Every line of the material is to be quoted verbatim, minus the pictures.
-- Start Raw data --
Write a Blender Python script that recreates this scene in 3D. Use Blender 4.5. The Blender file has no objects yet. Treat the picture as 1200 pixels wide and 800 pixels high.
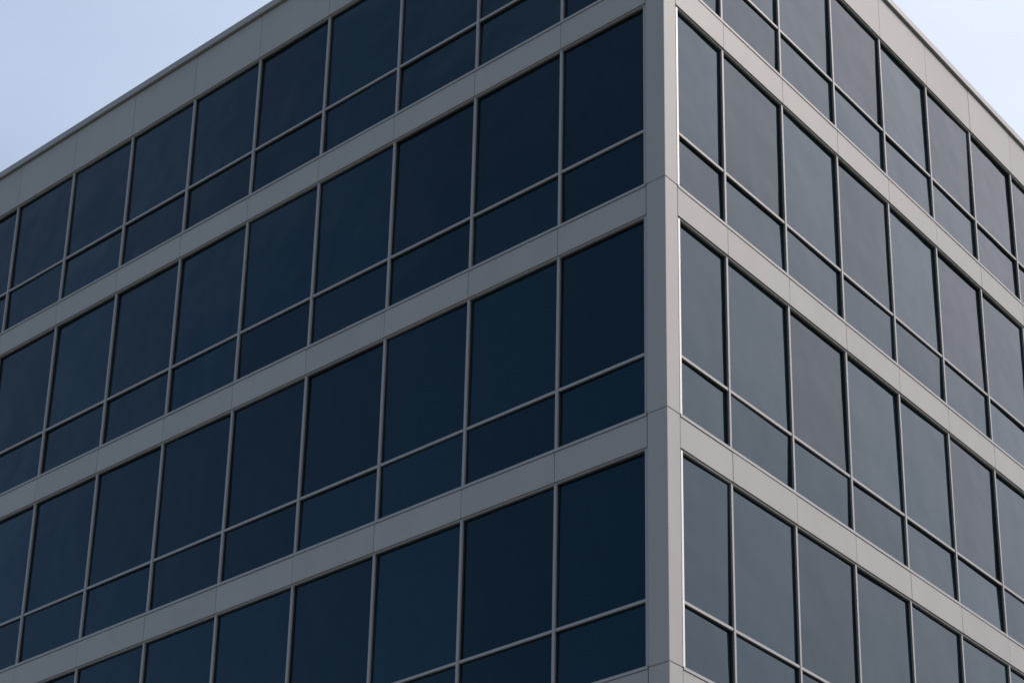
import bpy, math, random
from mathutils import Vector
random.seed(7)
sc=bpy.context.scene
H=4.0; ZT=28.0; NST=7
EL0,WL,EL1=0.438,1.892,2.123
ER0,WR,ER1=0.394,1.742,1.648
A,B=2.294,3.294; ZR=1.025; ZA=-0.279
NL,NR=15,14
LW=2*EL1+(NL-1)*WL; RW=2*ER1+(NR-1)*WR
PL,PR=0.365,0.315
HD=0.10   # soffit line offset above the window-head datum

# ---------------- materials
def mat(name):
    m=bpy.data.materials.new(name); m.use_nodes=True
    nt=m.node_tree; return m,nt,nt.nodes['Principled BSDF']
def ramp_noise(nt,scale,detail=4,vec=None):
    n=nt.nodes.new('ShaderNodeTexNoise'); n.inputs['Scale'].default_value=scale; n.inputs['Detail'].default_value=detail
    if vec is not None: nt.links.new(vec,n.inputs['Vector'])
    return n
def math_node(nt,op,a,b,clamp=False):
    m=nt.nodes.new('ShaderNodeMath'); m.operation=op; m.use_clamp=clamp
    for i,v in enumerate((a,b)):
        if isinstance(v,(int,float)): m.inputs[i].default_value=v
        else: nt.links.new(v,m.inputs[i])
    return m.outputs[0]
def metal(name,col,rough,metallic,var=0.10,streak=0.08):
    m,nt,b=mat(name)
    geo=nt.nodes.new('ShaderNodeNewGeometry')
    tc=nt.nodes.new('ShaderNodeTexCoord')
    mp=nt.nodes.new('ShaderNodeMapping'); mp.inputs['Scale'].default_value=(1,1,0.25)
    nt.links.new(tc.outputs['Object'],mp.inputs['Vector'])
    n1=ramp_noise(nt,1.3,5,mp.outputs[0])
    n2=ramp_noise(nt,60,2,tc.outputs['Object'])
    r=math_node(nt,'MULTIPLY',math_node(nt,'SUBTRACT',geo.outputs['Random Per Island'],0.5),var)
    s=math_node(nt,'MULTIPLY',math_node(nt,'SUBTRACT',n1.outputs['Fac'],0.5),streak*2)
    f=math_node(nt,'MULTIPLY',math_node(nt,'SUBTRACT',n2.outputs['Fac'],0.5),0.05)
    t=math_node(nt,'ADD',math_node(nt,'ADD',math_node(nt,'ADD',r,s),f),1.0)
    vm=nt.nodes.new('ShaderNodeVectorMath'); vm.operation='SCALE'; vm.inputs[0].default_value=col
    nt.links.new(t,vm.inputs['Scale']); nt.links.new(vm.outputs[0],b.inputs['Base Color'])
    b.inputs['Roughness'].default_value=rough; b.inputs['Metallic'].default_value=metallic
    return m
M_panel=metal('painted_aluminium_panel',(0.292,0.282,0.272),0.5,0.0,.07,.10)
M_frame=metal('anodised_aluminium_frame',(0.28,0.274,0.268),0.42,0.2,0.05,0.05)
M_trim=metal('bright_aluminium_trim',(0.62,0.60,0.57),0.35,0.3,0.03,0.04)
M_dark,nt,b=mat('dark_gasket'); b.inputs['Base Color'].default_value=(0.014,0.016,0.018,1); b.inputs['Roughness'].default_value=0.6
nn=ramp_noise(nt,8); bp=nt.nodes.new('ShaderNodeBump'); bp.inputs['Strength'].default_value=0.1; nt.links.new(nn.outputs['Fac'],bp.inputs['Height']); nt.links.new(bp.outputs[0],b.inputs['Normal'])
M_glass,nt,b=mat('tinted_glass')
geo=nt.nodes.new('ShaderNodeNewGeometry'); tc=nt.nodes.new('ShaderNodeTexCoord')
n=ramp_noise(nt,0.12,3,tc.outputs['Object'])
t=math_node(nt,'ADD',math_node(nt,'MULTIPLY',geo.outputs['Random Per Island'],0.6),math_node(nt,'MULTIPLY',n.outputs['Fac'],1.0))
vm=nt.nodes.new('ShaderNodeVectorMath'); vm.operation='SCALE'; vm.inputs[0].default_value=(0.0025,0.011,0.014)
nt.links.new(t,vm.inputs['Scale']); nt.links.new(vm.outputs[0],b.inputs['Base Color'])
b.inputs['Roughness'].default_value=0.01; b.inputs['IOR'].default_value=1.5
tv=math_node(nt,'ADD',math_node(nt,'MULTIPLY',geo.outputs['Random Per Island'],0.28),0.75)
vt=nt.nodes.new('ShaderNodeVectorMath'); vt.operation='SCALE'; vt.inputs[0].default_value=(0.28,0.62,0.87); nt.links.new(tv,vt.inputs['Scale'])
nt.links.new(vt.outputs[0],b.inputs['Specular Tint'])
nw=ramp_noise(nt,0.7,2,tc.outputs['Object'])
bp=nt.nodes.new('ShaderNodeBump'); bp.inputs['Strength'].default_value=0.5; bp.inputs['Distance'].default_value=0.05
nt.links.new(nw.outputs['Fac'],bp.inputs['Height']); nt.links.new(bp.outputs[0],b.inputs['Normal'])

# ---------------- mesh collector
class Mesh:
    def __init__(s): s.v=[]; s.f=[]
    def hexa(s,pts):
        i=len(s.v); s.v+=pts
        s.f+=[tuple(i+k for k in q) for q in ((0,3,2,1),(4,5,6,7),(0,1,5,4),(1,2,6,5),(2,3,7,6),(3,0,4,7))]
    def box(s,x0,x1,y0,y1,z0,z1):
        s.hexa([(x0,y0,z0),(x1,y0,z0),(x1,y1,z0),(x0,y1,z0),(x0,y0,z1),(x1,y0,z1),(x1,y1,z1),(x0,y1,z1)])
    def obj(s,name,m,parent=None,bevel=0):
        me=bpy.data.meshes.new(name); me.from_pydata(s.v,[],s.f); me.materials.append(m)
        import bmesh
        bm=bmesh.new(); bm.from_mesh(me); bmesh.ops.recalc_face_normals(bm,faces=bm.faces); bm.to_mesh(me); bm.free()
        o=bpy.data.objects.new(name,me); sc.collection.objects.link(o)
        if parent: o.parent=parent
        if bevel:
            bv=o.modifiers.new('bevel','BEVEL'); bv.width=bevel; bv.segments=2; bv.limit_method='ANGLE'
        return o
panels,frames,trims,dark,glass,piers,coping,heads=[Mesh() for _ in range(8)]
class Face:
    def __init__(s,o,u,n): s.o=Vector(o); s.u=Vector(u); s.n=Vector(n)
    def box(s,M,u0,u1,d0,d1,z0,z1):
        P=[]
        for z in (z0,z1):
            for (u,d) in ((u0,d0),(u1,d0),(u1,d1),(u0,d1)):
                p=s.o+s.u*u+s.n*d; P.append((p.x,p.y,z))
        M.hexa(P)
    def pane(s,M,u0,u1,d,z0,z1):
        ti=random.uniform(-.010,.010); tj=random.uniform(-.008,.008)
        i=len(M.v)
        for (u,z,a,c) in ((u0,z0,-1,-1),(u1,z0,1,-1),(u1,z1,1,1),(u0,z1,-1,1)):
            p=s.o+s.u*u+s.n*(d+a*tj+c*ti); M.v.append((p.x,p.y,z))
        M.f.append((i,i+1,i+2,i+3))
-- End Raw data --
» Solution to this exercise:
Write a Blender Python script that recreates this scene in 3D. Use Blender 4.5. The Blender file has no objects yet. Treat the picture as 1200 pixels wide and 800 pixels high.
import bpy, math, random
from mathutils import Vector
random.seed(7)
sc=bpy.context.scene
H=4.0; ZT=28.0; NST=7
EL0,WL,EL1=0.438,1.892,2.123
ER0,WR,ER1=0.394,1.742,1.648
A,B=2.294,3.294; ZR=1.025; ZA=-0.279
NL,NR=15,14
LW=2*EL1+(NL-1)*WL; RW=2*ER1+(NR-1)*WR
PL,PR=0.365,0.315
HD=0.10   # soffit line offset above the window-head datum

# ---------------- materials
def mat(name):
    m=bpy.data.materials.new(name); m.use_nodes=True
    nt=m.node_tree; return m,nt,nt.nodes['Principled BSDF']
def ramp_noise(nt,scale,detail=4,vec=None):
    n=nt.nodes.new('ShaderNodeTexNoise'); n.inputs['Scale'].default_value=scale; n.inputs['Detail'].default_value=detail
    if vec is not None: nt.links.new(vec,n.inputs['Vector'])
    return n
def math_node(nt,op,a,b,clamp=False):
    m=nt.nodes.new('ShaderNodeMath'); m.operation=op; m.use_clamp=clamp
    for i,v in enumerate((a,b)):
        if isinstance(v,(int,float)): m.inputs[i].default_value=v
        else: nt.links.new(v,m.inputs[i])
    return m.outputs[0]
def metal(name,col,rough,metallic,var=0.10,streak=0.08):
    m,nt,b=mat(name)
    geo=nt.nodes.new('ShaderNodeNewGeometry')
    tc=nt.nodes.new('ShaderNodeTexCoord')
    mp=nt.nodes.new('ShaderNodeMapping'); mp.inputs['Scale'].default_value=(1,1,0.25)
    nt.links.new(tc.outputs['Object'],mp.inputs['Vector'])
    n1=ramp_noise(nt,1.3,5,mp.outputs[0])
    n2=ramp_noise(nt,60,2,tc.outputs['Object'])
    r=math_node(nt,'MULTIPLY',math_node(nt,'SUBTRACT',geo.outputs['Random Per Island'],0.5),var)
    s=math_node(nt,'MULTIPLY',math_node(nt,'SUBTRACT',n1.outputs['Fac'],0.5),streak*2)
    f=math_node(nt,'MULTIPLY',math_node(nt,'SUBTRACT',n2.outputs['Fac'],0.5),0.05)
    t=math_node(nt,'ADD',math_node(nt,'ADD',math_node(nt,'ADD',r,s),f),1.0)
    vm=nt.nodes.new('ShaderNodeVectorMath'); vm.operation='SCALE'; vm.inputs[0].default_value=col
    nt.links.new(t,vm.inputs['Scale']); nt.links.new(vm.outputs[0],b.inputs['Base Color'])
    b.inputs['Roughness'].default_value=rough; b.inputs['Metallic'].default_value=metallic
    return m
M_panel=metal('painted_aluminium_panel',(0.292,0.282,0.272),0.5,0.0,.07,.10)
M_frame=metal('anodised_aluminium_frame',(0.28,0.274,0.268),0.42,0.2,0.05,0.05)
M_trim=metal('bright_aluminium_trim',(0.62,0.60,0.57),0.35,0.3,0.03,0.04)
M_dark,nt,b=mat('dark_gasket'); b.inputs['Base Color'].default_value=(0.014,0.016,0.018,1); b.inputs['Roughness'].default_value=0.6
nn=ramp_noise(nt,8); bp=nt.nodes.new('ShaderNodeBump'); bp.inputs['Strength'].default_value=0.1; nt.links.new(nn.outputs['Fac'],bp.inputs['Height']); nt.links.new(bp.outputs[0],b.inputs['Normal'])
M_glass,nt,b=mat('tinted_glass')
geo=nt.nodes.new('ShaderNodeNewGeometry'); tc=nt.nodes.new('ShaderNodeTexCoord')
n=ramp_noise(nt,0.12,3,tc.outputs['Object'])
t=math_node(nt,'ADD',math_node(nt,'MULTIPLY',geo.outputs['Random Per Island'],0.6),math_node(nt,'MULTIPLY',n.outputs['Fac'],1.0))
vm=nt.nodes.new('ShaderNodeVectorMath'); vm.operation='SCALE'; vm.inputs[0].default_value=(0.0025,0.011,0.014)
nt.links.new(t,vm.inputs['Scale']); nt.links.new(vm.outputs[0],b.inputs['Base Color'])
b.inputs['Roughness'].default_value=0.01; b.inputs['IOR'].default_value=1.5
tv=math_node(nt,'ADD',math_node(nt,'MULTIPLY',geo.outputs['Random Per Island'],0.28),0.75)
vt=nt.nodes.new('ShaderNodeVectorMath'); vt.operation='SCALE'; vt.inputs[0].default_value=(0.28,0.62,0.87); nt.links.new(tv,vt.inputs['Scale'])
nt.links.new(vt.outputs[0],b.inputs['Specular Tint'])
nw=ramp_noise(nt,0.7,2,tc.outputs['Object'])
bp=nt.nodes.new('ShaderNodeBump'); bp.inputs['Strength'].default_value=0.5; bp.inputs['Distance'].default_value=0.05
nt.links.new(nw.outputs['Fac'],bp.inputs['Height']); nt.links.new(bp.outputs[0],b.inputs['Normal'])

# ---------------- mesh collector
class Mesh:
    def __init__(s): s.v=[]; s.f=[]
    def hexa(s,pts):
        i=len(s.v); s.v+=pts
        s.f+=[tuple(i+k for k in q) for q in ((0,3,2,1),(4,5,6,7),(0,1,5,4),(1,2,6,5),(2,3,7,6),(3,0,4,7))]
    def box(s,x0,x1,y0,y1,z0,z1):
        s.hexa([(x0,y0,z0),(x1,y0,z0),(x1,y1,z0),(x0,y1,z0),(x0,y0,z1),(x1,y0,z1),(x1,y1,z1),(x0,y1,z1)])
    def obj(s,name,m,parent=None,bevel=0):
        me=bpy.data.meshes.new(name); me.from_pydata(s.v,[],s.f); me.materials.append(m)
        import bmesh
        bm=bmesh.new(); bm.from_mesh(me); bmesh.ops.recalc_face_normals(bm,faces=bm.faces); bm.to_mesh(me); bm.free()
        o=bpy.data.objects.new(name,me); sc.collection.objects.link(o)
        if parent: o.parent=parent
        if bevel:
            bv=o.modifiers.new('bevel','BEVEL'); bv.width=bevel; bv.segments=2; bv.limit_method='ANGLE'
        return o
panels,frames,trims,dark,glass,piers,coping,heads=[Mesh() for _ in range(8)]
class Face:
    def __init__(s,o,u,n): s.o=Vector(o); s.u=Vector(u); s.n=Vector(n)
    def box(s,M,u0,u1,d0,d1,z0,z1):
        P=[]
        for z in (z0,z1):
            for (u,d) in ((u0,d0),(u1,d0),(u1,d1),(u0,d1)):
                p=s.o+s.u*u+s.n*d; P.append((p.x,p.y,z))
        M.hexa(P)
    def pane(s,M,u0,u1,d,z0,z1):
        ti=random.uniform(-.010,.010); tj=random.uniform(-.008,.008)
        i=len(M.v)
        for (u,z,a,c) in ((u0,z0,-1,-1),(u1,z0,1,-1),(u1,z1,1,1),(u0,z1,-1,1)):
            p=s.o+s.u*u+s.n*(d+a*tj+c*ti); M.v.append((p.x,p.y,z))
        M.f.append((i,i+1,i+2,i+3))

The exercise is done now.